== STORED RECORDS ==
****************************************
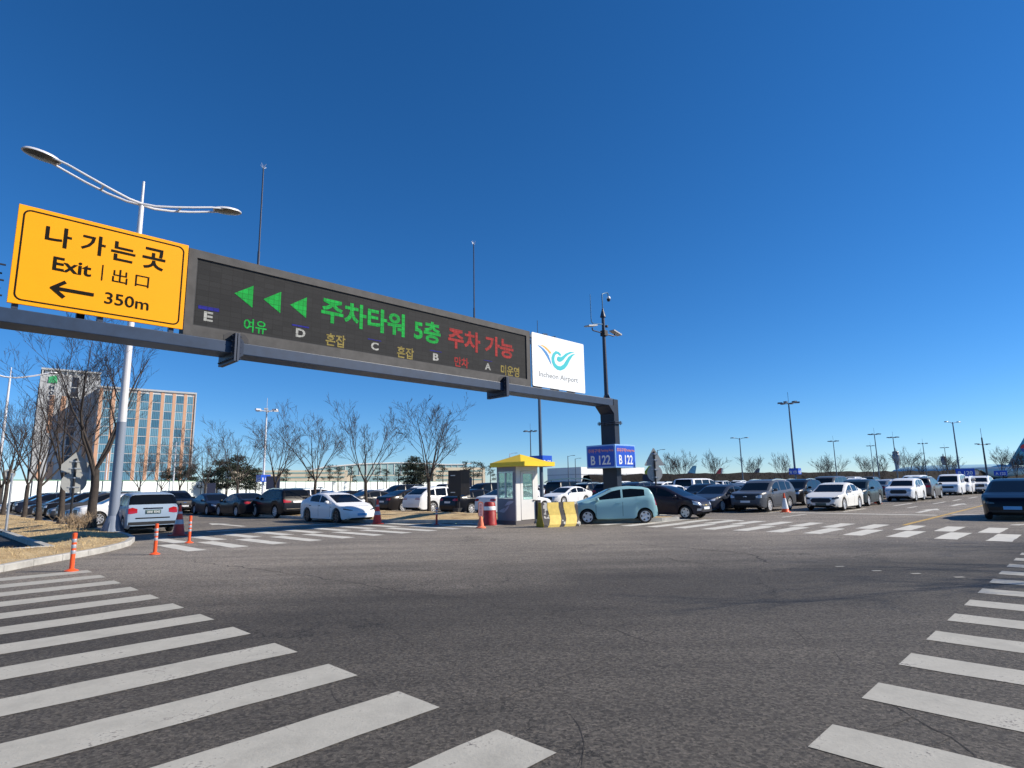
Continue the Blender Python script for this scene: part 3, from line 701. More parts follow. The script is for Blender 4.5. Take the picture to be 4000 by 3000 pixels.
****************************************
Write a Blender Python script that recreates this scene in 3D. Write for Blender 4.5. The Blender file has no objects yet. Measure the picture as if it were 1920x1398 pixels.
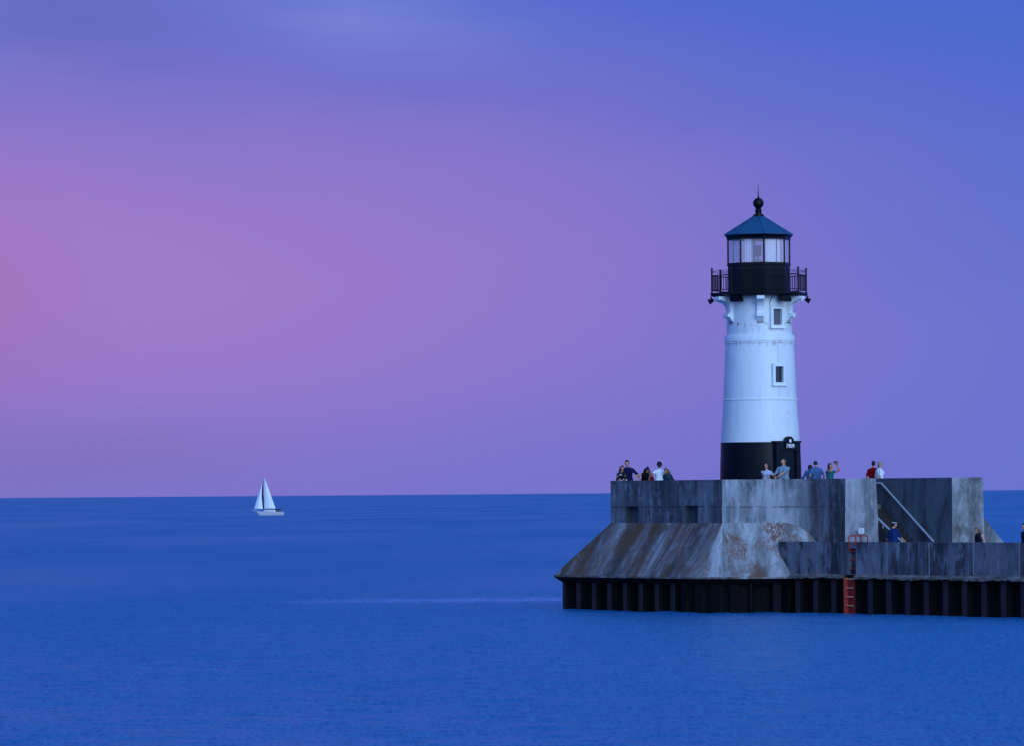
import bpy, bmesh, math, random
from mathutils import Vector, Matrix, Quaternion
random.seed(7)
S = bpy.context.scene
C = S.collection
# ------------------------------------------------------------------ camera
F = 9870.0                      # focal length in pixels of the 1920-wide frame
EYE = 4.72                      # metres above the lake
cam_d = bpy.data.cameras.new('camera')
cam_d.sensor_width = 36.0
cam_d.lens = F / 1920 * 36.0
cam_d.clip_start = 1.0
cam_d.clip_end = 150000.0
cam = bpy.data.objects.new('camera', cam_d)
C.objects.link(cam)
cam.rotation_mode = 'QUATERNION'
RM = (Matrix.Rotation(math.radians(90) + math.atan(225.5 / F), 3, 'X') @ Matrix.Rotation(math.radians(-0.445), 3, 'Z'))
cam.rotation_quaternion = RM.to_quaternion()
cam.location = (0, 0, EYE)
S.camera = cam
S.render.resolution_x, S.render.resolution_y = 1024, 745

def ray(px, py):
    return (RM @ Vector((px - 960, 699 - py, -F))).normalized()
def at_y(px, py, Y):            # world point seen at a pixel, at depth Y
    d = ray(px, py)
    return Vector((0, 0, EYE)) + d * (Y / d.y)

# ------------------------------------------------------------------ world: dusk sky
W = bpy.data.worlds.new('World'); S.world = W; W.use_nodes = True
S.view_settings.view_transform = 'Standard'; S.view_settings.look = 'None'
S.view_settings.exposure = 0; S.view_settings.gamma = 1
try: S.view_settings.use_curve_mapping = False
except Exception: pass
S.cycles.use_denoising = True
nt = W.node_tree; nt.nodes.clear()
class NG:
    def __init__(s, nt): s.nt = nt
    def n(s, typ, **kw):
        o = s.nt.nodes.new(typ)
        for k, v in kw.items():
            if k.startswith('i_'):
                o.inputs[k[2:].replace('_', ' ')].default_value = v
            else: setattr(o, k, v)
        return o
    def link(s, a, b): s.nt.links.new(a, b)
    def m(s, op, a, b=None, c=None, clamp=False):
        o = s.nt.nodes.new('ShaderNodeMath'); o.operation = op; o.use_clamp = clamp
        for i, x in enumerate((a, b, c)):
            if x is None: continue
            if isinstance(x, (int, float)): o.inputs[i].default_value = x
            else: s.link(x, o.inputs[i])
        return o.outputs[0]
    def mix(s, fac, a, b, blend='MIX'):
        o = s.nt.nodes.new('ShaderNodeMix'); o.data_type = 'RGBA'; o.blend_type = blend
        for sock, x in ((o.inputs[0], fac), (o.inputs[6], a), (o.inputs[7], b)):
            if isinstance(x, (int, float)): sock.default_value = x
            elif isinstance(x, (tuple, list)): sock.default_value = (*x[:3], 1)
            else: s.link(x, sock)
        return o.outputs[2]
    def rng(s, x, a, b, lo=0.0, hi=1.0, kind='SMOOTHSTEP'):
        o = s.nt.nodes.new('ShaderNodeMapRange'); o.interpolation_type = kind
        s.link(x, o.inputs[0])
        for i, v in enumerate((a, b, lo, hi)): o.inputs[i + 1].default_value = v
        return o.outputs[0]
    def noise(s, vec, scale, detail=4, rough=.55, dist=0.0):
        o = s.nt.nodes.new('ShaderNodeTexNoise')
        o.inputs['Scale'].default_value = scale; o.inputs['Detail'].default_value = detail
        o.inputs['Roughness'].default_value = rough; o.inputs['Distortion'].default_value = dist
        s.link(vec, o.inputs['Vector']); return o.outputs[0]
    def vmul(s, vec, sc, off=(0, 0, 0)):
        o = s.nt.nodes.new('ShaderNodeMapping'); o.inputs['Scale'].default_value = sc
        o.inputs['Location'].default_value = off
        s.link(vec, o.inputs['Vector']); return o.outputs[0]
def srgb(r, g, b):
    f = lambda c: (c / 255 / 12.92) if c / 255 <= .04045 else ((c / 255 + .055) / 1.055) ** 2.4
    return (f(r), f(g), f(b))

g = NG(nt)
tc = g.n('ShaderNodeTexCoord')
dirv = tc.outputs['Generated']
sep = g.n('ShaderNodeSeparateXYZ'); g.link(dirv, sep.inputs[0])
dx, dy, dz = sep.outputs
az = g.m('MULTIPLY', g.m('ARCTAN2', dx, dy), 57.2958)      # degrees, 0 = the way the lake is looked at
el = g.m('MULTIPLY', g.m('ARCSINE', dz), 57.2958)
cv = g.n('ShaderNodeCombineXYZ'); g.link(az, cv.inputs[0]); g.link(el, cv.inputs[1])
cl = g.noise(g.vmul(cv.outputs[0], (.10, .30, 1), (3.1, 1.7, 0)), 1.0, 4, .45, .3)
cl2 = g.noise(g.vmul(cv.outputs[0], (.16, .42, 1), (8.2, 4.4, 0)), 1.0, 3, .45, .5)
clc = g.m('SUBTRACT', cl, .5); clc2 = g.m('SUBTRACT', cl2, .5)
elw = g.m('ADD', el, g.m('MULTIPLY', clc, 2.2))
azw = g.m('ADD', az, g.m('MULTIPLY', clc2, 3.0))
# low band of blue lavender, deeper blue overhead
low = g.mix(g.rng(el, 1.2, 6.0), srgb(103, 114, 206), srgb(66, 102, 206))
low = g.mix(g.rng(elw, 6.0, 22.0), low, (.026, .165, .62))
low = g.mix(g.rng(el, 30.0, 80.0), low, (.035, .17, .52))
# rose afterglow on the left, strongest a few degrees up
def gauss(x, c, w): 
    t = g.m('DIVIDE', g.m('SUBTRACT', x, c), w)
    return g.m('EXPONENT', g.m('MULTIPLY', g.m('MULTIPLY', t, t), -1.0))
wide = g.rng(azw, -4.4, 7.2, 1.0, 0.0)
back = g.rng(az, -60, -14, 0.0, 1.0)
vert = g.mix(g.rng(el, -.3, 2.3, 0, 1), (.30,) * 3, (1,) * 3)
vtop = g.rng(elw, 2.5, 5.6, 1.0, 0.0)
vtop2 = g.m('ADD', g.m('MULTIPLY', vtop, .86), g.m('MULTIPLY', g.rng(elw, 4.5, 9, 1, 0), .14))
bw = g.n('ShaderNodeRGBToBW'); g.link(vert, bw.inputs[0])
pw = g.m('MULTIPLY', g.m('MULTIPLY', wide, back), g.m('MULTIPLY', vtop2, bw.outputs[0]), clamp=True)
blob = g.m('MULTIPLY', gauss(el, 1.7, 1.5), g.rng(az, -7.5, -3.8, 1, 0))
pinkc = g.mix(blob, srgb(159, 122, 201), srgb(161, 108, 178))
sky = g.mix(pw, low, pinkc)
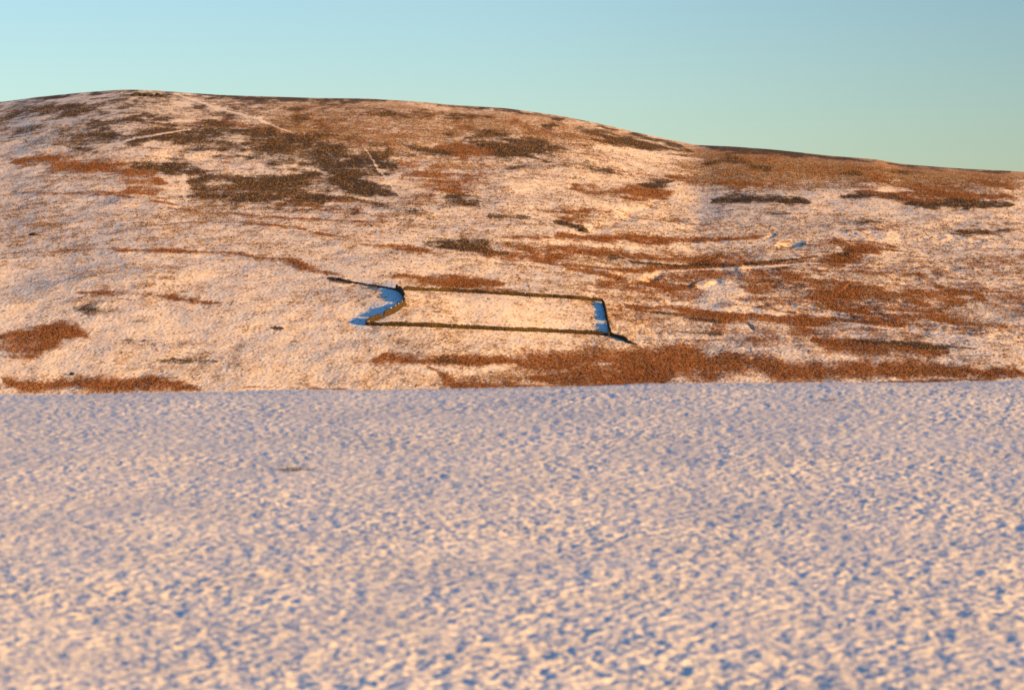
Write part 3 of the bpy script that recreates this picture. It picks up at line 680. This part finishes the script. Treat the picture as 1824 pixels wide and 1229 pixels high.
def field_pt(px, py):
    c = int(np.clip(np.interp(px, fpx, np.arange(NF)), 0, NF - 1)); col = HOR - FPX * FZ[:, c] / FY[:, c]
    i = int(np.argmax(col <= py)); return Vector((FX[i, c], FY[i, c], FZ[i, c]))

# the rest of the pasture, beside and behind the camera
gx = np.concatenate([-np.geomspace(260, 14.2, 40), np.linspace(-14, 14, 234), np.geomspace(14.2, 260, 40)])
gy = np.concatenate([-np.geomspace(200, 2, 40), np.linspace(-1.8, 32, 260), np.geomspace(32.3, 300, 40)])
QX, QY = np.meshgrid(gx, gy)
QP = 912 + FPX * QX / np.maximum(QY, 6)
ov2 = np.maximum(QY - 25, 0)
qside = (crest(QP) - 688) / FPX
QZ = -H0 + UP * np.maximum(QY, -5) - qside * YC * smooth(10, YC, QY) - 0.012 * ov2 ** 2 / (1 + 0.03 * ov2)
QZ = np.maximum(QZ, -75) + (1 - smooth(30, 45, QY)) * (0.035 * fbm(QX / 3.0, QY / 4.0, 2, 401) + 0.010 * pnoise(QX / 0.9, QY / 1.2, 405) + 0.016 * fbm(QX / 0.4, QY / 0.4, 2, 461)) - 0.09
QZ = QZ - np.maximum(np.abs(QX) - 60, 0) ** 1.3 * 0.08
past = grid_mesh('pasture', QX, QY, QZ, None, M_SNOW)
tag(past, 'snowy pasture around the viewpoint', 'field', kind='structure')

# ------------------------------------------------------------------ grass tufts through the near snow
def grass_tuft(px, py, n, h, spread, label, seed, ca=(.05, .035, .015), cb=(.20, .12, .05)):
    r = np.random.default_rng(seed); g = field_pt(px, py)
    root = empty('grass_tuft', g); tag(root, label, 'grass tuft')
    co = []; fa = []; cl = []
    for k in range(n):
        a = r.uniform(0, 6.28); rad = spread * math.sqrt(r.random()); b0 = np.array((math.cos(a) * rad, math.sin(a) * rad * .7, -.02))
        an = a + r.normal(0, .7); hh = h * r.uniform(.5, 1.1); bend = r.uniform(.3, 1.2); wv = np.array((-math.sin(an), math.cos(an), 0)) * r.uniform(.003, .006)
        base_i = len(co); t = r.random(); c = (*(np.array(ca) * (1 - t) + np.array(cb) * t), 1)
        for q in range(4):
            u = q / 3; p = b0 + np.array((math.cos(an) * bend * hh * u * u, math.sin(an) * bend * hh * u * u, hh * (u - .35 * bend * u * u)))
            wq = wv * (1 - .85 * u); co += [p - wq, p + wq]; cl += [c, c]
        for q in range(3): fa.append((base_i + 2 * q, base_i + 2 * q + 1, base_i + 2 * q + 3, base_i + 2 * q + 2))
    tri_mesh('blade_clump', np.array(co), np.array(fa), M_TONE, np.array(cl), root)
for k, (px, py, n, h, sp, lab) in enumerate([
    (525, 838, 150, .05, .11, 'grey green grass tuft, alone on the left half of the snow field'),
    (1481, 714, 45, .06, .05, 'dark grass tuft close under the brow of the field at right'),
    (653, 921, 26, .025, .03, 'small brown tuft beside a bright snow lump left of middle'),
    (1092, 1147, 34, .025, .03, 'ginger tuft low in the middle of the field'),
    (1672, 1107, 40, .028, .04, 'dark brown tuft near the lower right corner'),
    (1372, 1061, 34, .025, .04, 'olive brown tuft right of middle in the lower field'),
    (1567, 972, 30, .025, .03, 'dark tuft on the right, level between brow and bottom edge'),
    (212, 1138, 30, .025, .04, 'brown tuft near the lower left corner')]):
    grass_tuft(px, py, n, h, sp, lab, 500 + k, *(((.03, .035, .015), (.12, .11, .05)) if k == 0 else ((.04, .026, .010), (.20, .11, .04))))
****************************************
== TASK ==
Look above for the line with "Write a Blender", then print it and each line after it down to and including the line with "return Vector((0, 0, EYE))". Leave out the pictures and keep the wording exact.

== RESULT FOR THIS TASK ==
Write a Blender Python script that recreates this scene in 3D. Write for Blender 4.5. The Blender file has no objects yet. Measure the picture as if it were 1920x1398 pixels.
import bpy, bmesh, math, random
from mathutils import Vector, Matrix, Quaternion
random.seed(7)
S = bpy.context.scene
C = S.collection
# ------------------------------------------------------------------ camera
F = 9870.0                      # focal length in pixels of the 1920-wide frame
EYE = 4.72                      # metres above the lake
cam_d = bpy.data.cameras.new('camera')
cam_d.sensor_width = 36.0
cam_d.lens = F / 1920 * 36.0
cam_d.clip_start = 1.0
cam_d.clip_end = 150000.0
cam = bpy.data.objects.new('camera', cam_d)
C.objects.link(cam)
cam.rotation_mode = 'QUATERNION'
RM = (Matrix.Rotation(math.radians(90) + math.atan(225.5 / F), 3, 'X') @ Matrix.Rotation(math.radians(-0.445), 3, 'Z'))
cam.rotation_quaternion = RM.to_quaternion()
cam.location = (0, 0, EYE)
S.camera = cam
S.render.resolution_x, S.render.resolution_y = 1024, 745

def ray(px, py):
    return (RM @ Vector((px - 960, 699 - py, -F))).normalized()
def at_y(px, py, Y):            # world point seen at a pixel, at depth Y
    d = ray(px, py)
    return Vector((0, 0, EYE)) + d * (Y / d.y)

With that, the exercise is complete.